È un tema che tocca il cuore della Chiesa, le sue regole, i doni e i sacrifici che si impongono nella scelta del sacerdozio (a cominciare dal manifestarsi della vocazione e dalla scelta del seminario), la sopravvivenza dell’istituzione che è fatto religioso, fede, costume. L’Italia è il centro di questa storia millenaria. E nonostante la secolarizzazione, il crollo dei cattolici praticanti e l’ingresso in un’era di neo-paganesimo (leggere il libro «La fine della cristianità e il ritorno del paganesimo», della teologa Chantal Delsol) è una dimensione viva, presente e per questo l’intervento di Bergoglio appare come un lampo, potente e drammatico.

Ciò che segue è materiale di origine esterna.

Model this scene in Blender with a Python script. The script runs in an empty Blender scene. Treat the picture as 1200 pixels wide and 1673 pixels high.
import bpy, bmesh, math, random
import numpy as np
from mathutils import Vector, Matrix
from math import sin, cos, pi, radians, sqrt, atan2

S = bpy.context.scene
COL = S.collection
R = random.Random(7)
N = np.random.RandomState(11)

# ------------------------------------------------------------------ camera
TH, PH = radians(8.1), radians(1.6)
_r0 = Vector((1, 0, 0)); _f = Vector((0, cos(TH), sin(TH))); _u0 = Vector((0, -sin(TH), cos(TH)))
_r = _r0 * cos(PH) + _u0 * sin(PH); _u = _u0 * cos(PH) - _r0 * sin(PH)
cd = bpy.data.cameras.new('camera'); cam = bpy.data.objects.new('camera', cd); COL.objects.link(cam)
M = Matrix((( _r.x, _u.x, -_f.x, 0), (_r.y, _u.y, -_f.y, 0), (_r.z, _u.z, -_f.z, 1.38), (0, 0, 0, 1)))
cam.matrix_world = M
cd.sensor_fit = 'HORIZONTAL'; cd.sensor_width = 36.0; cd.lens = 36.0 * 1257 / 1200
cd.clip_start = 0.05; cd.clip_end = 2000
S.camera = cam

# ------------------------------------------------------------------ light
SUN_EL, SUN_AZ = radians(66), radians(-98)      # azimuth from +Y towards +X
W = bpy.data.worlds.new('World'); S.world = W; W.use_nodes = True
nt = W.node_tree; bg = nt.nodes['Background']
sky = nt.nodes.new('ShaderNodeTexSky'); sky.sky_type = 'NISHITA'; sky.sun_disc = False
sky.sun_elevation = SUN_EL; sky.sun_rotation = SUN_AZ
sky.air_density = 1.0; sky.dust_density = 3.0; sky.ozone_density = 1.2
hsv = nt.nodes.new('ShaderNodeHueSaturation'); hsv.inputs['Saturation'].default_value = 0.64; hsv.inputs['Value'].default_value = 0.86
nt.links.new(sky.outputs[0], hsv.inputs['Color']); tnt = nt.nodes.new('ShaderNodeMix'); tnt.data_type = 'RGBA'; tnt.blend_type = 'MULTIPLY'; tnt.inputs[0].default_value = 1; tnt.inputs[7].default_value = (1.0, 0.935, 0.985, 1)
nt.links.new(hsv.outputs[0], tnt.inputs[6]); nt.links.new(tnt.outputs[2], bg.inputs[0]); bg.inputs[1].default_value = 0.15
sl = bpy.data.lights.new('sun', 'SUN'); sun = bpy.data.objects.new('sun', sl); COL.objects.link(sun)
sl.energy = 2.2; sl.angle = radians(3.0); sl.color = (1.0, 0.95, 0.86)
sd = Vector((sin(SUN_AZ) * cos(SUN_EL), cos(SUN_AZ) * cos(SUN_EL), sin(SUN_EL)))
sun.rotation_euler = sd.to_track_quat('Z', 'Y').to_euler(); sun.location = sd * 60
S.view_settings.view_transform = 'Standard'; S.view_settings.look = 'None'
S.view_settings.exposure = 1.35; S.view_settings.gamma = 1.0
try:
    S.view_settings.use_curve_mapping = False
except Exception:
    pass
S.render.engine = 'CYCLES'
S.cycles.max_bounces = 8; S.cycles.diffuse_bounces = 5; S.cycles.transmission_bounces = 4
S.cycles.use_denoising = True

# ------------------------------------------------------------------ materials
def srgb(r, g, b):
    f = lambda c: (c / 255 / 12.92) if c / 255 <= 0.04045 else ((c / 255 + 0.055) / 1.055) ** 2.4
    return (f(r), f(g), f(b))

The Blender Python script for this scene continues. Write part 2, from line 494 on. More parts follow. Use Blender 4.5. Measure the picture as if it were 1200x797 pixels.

Il contesto è fondamentale, va sottolineato che il Papa parlava durante un incontro a porte chiuse di fronte a oltre 200 vescovi, e va ricordato che le sue parole non sono una semplice esortazione, ma un ordine, perché il Papa è pastore e dottore della Chiesa, infallibile quando si esprime “ex cathedra”. Come scriveva Pio IX nella Costituzione Dogmatica “Pastor Aeternus”, il Pontefice «gode di quell’infallibilità con cui il divino Redentore volle fosse corredata la sua Chiesa nel definire la dottrina intorno alla fede e ai costumi: pertanto tali definizioni del Romano Pontefice sono immutabili per se stesse, e non per il consenso della Chiesa». Chi ha rivelato le sue parole punta a demolirne l’autorità, ma non ha fatto i conti con la storia che fa ampi giri e resta imprevedibile.

Chi s’acciglia per le parole di Francesco, chi si scandalizza e batte il martello del tribunale laicista sull’espressione (come se fosse una questione di bon ton e legge Zan) finisce per perdere di vista la sostanza: il Papa si preoccupa del domani della Chiesa e lo fa guardando (anche) agli scandali del passato, ai processi per gli abusi sessuali, alle campagne di stampa, alle richieste miliardarie di risarcimenti. Sono i fatti impaginati in cronaca ad aver scosso l’albero, per questo la Chiesa ha dovuto cambiare rotta, chiedere scusa, prendere decisioni dolorose. Fu Papa Benedetto XVI nel 2005 a tracciare una linea di chiusura ai gay, stabilendo che «la Chiesa, pur rispettando profondamente le persone in questione, non può ammettere al Seminario e agli Ordini sacri coloro che praticano l'omosessualità, presentano tendenze omosessuali profondamente radicate o sostengono la cosiddetta cultura gay». Francesco confermò «l’istruzione» di Ratzinger nel 2016. Nella Conferenza episcopale italiana c’è chi vorrebbe cambiarla, attenuarla, tenere le porte aperte, ma Bergoglio è il Papa che viene da lontano, primo sudamericano Pontefice, primo gesuita sul soglio di Pietro, è l’argentino che parla chiaro, non si può prendere «à la carte», come fanno gli intellettuali progressisti quando s’illudono di manipolarne il pensiero. Bergoglio è l’infallibile che i vescovi vorrebbero far fallire.